*What you need to do*.
In the lines below, how many hold the word "that"? Answer only with the number.

*Data block*.
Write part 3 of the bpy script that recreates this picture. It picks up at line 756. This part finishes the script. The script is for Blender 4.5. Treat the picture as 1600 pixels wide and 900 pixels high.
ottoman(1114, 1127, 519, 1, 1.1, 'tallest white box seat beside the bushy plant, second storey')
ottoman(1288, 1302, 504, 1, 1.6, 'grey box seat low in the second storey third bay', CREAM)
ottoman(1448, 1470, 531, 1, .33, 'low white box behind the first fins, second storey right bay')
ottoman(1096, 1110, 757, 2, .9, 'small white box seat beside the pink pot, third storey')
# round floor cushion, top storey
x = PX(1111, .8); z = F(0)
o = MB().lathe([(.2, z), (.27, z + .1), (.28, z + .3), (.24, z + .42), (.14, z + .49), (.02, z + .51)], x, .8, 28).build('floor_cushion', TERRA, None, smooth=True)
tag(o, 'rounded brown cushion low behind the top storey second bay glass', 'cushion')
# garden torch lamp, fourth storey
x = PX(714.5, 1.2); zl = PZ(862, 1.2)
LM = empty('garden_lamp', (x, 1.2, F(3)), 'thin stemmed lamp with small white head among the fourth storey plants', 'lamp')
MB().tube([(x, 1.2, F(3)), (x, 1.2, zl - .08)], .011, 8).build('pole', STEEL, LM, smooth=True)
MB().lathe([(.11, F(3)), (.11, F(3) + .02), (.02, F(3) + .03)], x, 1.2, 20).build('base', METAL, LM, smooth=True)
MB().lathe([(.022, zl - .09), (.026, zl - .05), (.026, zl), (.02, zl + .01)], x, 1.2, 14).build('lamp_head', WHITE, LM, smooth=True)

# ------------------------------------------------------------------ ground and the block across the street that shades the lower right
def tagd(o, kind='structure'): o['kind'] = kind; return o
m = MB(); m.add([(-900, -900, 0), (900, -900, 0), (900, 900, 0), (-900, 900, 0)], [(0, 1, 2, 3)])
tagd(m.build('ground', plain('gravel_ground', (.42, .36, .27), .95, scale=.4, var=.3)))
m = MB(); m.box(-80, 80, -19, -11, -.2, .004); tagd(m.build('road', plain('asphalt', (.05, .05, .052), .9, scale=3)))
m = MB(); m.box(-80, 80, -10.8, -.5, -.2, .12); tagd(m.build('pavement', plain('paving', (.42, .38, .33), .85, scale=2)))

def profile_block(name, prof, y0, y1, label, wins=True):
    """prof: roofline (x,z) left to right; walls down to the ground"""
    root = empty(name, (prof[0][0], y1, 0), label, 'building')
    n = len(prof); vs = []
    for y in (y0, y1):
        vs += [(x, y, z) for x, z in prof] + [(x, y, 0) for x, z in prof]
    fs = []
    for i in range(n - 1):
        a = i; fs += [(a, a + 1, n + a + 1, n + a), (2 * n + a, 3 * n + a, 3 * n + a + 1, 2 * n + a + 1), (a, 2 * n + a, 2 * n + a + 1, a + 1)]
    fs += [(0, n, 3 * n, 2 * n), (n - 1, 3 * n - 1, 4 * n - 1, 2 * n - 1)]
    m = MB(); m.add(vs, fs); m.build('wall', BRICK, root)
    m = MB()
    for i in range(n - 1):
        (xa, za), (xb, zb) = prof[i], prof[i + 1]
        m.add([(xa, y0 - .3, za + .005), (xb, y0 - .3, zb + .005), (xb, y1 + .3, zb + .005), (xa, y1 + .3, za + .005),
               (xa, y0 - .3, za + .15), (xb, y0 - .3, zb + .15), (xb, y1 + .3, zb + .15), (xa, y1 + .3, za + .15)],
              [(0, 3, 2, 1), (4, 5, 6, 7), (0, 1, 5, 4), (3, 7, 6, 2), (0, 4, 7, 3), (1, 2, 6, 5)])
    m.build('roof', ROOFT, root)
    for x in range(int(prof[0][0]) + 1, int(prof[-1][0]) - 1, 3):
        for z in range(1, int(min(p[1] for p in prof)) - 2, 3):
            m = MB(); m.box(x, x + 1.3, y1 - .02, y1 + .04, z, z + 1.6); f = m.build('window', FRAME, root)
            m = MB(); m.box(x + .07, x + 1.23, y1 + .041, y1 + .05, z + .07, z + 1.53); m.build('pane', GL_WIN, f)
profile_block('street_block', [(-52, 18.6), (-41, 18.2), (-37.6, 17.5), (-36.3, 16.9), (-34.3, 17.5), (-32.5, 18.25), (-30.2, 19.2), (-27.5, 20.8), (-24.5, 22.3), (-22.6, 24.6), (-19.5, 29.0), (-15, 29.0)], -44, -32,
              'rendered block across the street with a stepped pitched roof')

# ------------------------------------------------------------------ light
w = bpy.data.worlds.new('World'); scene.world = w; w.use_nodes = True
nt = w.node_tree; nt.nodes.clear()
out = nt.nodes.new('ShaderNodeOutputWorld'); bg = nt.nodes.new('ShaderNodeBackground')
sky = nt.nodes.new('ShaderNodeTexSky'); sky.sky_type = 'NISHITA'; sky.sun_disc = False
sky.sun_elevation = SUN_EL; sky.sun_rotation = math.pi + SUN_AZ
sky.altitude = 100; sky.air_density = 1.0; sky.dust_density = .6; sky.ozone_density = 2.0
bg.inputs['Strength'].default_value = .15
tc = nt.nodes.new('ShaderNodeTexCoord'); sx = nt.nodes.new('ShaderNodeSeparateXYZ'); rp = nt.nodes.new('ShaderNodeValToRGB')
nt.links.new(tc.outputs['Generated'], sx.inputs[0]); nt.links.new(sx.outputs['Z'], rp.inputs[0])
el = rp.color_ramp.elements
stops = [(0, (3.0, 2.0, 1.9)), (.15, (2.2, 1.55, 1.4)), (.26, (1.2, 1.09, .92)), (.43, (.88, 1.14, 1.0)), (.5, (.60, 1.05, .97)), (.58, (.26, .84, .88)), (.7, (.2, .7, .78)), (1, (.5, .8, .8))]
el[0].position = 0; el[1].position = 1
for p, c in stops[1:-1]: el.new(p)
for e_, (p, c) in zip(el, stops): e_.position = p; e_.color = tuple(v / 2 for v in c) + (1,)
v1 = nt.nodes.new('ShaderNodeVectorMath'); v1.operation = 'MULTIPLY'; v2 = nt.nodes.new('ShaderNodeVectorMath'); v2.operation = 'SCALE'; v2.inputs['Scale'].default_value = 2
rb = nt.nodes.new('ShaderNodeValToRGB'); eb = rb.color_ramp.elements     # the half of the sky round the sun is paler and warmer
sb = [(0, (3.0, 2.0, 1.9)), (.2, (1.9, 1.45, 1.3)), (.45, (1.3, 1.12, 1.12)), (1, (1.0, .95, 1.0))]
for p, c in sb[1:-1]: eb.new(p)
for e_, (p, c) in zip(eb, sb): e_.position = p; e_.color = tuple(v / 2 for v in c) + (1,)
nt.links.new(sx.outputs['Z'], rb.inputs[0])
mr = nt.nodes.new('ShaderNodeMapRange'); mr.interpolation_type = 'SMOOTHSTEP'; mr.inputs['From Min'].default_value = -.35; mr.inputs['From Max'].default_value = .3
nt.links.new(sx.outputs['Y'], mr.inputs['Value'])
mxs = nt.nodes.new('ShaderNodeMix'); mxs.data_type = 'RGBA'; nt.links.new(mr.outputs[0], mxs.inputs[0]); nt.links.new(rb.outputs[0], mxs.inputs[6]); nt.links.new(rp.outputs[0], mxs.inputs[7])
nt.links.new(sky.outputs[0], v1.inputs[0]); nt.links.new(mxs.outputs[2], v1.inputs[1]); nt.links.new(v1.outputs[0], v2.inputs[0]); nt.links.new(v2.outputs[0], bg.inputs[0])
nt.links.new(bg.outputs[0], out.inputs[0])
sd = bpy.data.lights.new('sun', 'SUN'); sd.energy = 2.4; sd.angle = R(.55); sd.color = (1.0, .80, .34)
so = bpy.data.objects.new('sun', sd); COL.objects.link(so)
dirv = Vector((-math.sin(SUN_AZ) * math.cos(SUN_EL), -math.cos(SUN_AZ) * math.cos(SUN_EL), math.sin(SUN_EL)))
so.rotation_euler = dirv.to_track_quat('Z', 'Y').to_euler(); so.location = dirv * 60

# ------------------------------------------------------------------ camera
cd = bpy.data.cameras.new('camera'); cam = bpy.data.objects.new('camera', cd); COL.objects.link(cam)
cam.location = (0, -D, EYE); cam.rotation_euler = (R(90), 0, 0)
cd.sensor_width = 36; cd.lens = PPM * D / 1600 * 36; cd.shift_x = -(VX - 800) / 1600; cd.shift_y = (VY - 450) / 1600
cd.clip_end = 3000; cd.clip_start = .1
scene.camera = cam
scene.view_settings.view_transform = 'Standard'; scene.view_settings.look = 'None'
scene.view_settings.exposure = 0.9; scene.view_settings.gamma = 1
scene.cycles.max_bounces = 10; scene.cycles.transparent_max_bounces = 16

*Task output*.
2